Goal
Transcribe the whole listing below without changing a word, but leave out every image.

□ □ □ □ □

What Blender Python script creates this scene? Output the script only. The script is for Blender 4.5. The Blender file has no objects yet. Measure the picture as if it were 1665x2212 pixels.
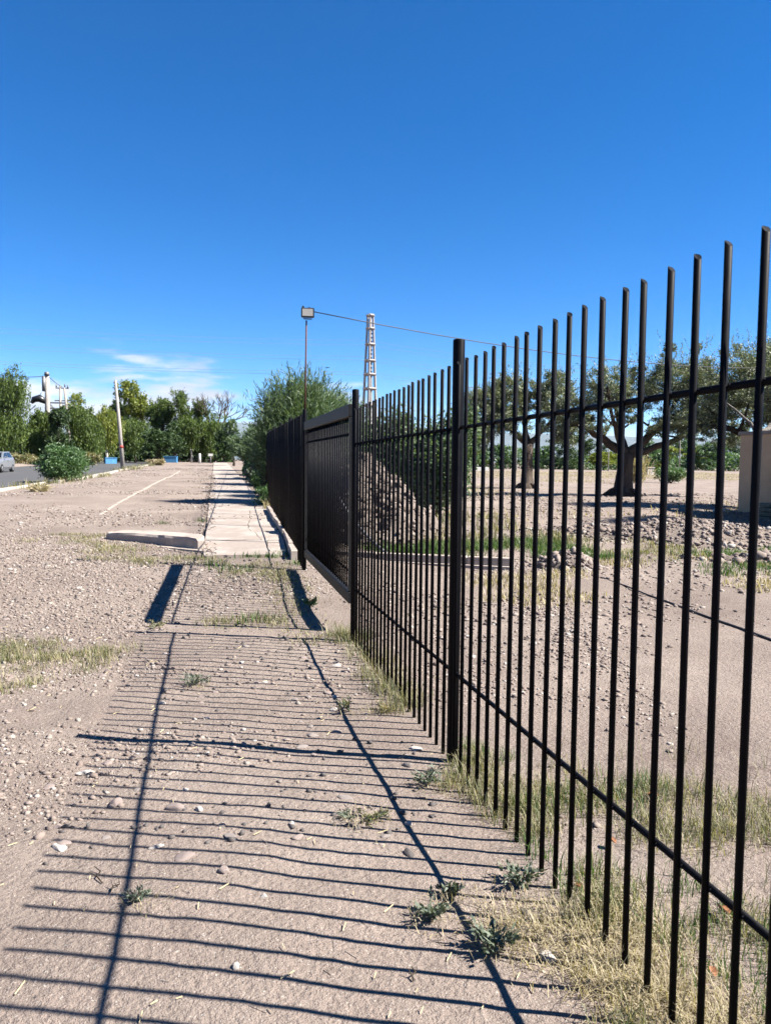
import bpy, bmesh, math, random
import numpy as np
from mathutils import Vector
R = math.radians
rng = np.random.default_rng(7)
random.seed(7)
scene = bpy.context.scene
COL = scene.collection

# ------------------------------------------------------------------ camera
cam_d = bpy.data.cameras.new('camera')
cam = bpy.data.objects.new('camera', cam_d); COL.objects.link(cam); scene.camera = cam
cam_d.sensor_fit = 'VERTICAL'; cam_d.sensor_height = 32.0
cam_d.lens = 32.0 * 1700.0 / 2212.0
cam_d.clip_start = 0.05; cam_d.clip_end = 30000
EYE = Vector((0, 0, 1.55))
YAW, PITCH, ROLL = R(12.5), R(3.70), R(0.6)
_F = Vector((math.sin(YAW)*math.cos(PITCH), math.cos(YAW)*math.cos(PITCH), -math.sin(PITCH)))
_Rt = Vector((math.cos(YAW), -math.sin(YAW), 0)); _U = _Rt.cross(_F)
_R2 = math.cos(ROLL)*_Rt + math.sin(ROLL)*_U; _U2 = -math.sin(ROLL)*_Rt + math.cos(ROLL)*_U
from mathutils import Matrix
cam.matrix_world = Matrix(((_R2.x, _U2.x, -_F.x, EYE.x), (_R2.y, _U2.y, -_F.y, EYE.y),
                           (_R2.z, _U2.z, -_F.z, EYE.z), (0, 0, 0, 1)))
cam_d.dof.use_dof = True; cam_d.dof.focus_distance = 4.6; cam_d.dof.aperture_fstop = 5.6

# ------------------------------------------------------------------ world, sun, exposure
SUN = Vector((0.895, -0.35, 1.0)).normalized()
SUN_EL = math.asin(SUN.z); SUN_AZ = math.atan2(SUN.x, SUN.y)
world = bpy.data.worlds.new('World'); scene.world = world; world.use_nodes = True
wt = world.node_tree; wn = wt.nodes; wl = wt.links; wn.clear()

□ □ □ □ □

Output
What Blender Python script creates this scene? Output the script only. The script is for Blender 4.5. The Blender file has no objects yet. Measure the picture as if it were 1665x2212 pixels.
import bpy, bmesh, math, random
import numpy as np
from mathutils import Vector
R = math.radians
rng = np.random.default_rng(7)
random.seed(7)
scene = bpy.context.scene
COL = scene.collection

# ------------------------------------------------------------------ camera
cam_d = bpy.data.cameras.new('camera')
cam = bpy.data.objects.new('camera', cam_d); COL.objects.link(cam); scene.camera = cam
cam_d.sensor_fit = 'VERTICAL'; cam_d.sensor_height = 32.0
cam_d.lens = 32.0 * 1700.0 / 2212.0
cam_d.clip_start = 0.05; cam_d.clip_end = 30000
EYE = Vector((0, 0, 1.55))
YAW, PITCH, ROLL = R(12.5), R(3.70), R(0.6)
_F = Vector((math.sin(YAW)*math.cos(PITCH), math.cos(YAW)*math.cos(PITCH), -math.sin(PITCH)))
_Rt = Vector((math.cos(YAW), -math.sin(YAW), 0)); _U = _Rt.cross(_F)
_R2 = math.cos(ROLL)*_Rt + math.sin(ROLL)*_U; _U2 = -math.sin(ROLL)*_Rt + math.cos(ROLL)*_U
from mathutils import Matrix
cam.matrix_world = Matrix(((_R2.x, _U2.x, -_F.x, EYE.x), (_R2.y, _U2.y, -_F.y, EYE.y),
                           (_R2.z, _U2.z, -_F.z, EYE.z), (0, 0, 0, 1)))
cam_d.dof.use_dof = True; cam_d.dof.focus_distance = 4.6; cam_d.dof.aperture_fstop = 5.6

# ------------------------------------------------------------------ world, sun, exposure
SUN = Vector((0.895, -0.35, 1.0)).normalized()
SUN_EL = math.asin(SUN.z); SUN_AZ = math.atan2(SUN.x, SUN.y)
world = bpy.data.worlds.new('World'); scene.world = world; world.use_nodes = True
wt = world.node_tree; wn = wt.nodes; wl = wt.links; wn.clear()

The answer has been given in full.